Ultra long-haul debate

The debate over retaining first class or segmenting the premium market in other ways has been accelerated by the advent of ultra long-haul equipment like the 777-200X and the Airbus A340-500. With flight times of 16h or even 18h around the corner there is clearly a potential to offer a differentiated product involving everything from proper beds in the cargo hold or overhead areas, to in-flight gyms. While the push has come from the manufacturers, airlines are uneasy about going back to a three-class configuration with beds for some and super-J products for others. "Segmentation within business class is not an avenue we want to go down," says Griffiths at Virgin.

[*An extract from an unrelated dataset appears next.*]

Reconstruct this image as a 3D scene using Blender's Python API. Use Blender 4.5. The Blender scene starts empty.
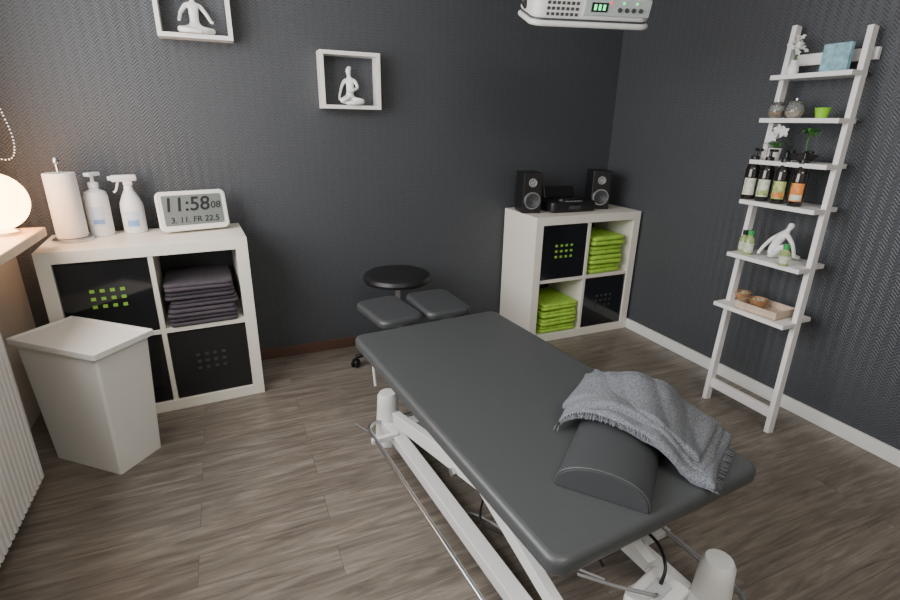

The shrinking gap between first and business has also limited what airlines can do with ground services for first class passengers. Priority check-in, lounges and limousines have become standard fare in both cabins. These services also form the bedrock of most carriers' alliance strategies with equal access for partners' passengers. But alliances have yet to come to terms with meeting the aspirations of those who demand first class. Air Canada and SAS are alone within Star in not offering three classes. Duchesne concedes that it will probably lose some custom. "We have decided across Star that it does not make sense for us to reintroduce first."

Ever-improving business classes could still be the death of first class. Airlines can only go so far in turning cabins into luxury hotels and it will not be long before sleeper beds and cabins appear in business class.

A survey on BA's website found that 28% of respondents saw first class as their ideal flying experience, just ahead of sitting near a celebrity but behind visiting the cockpit. High praise indeed.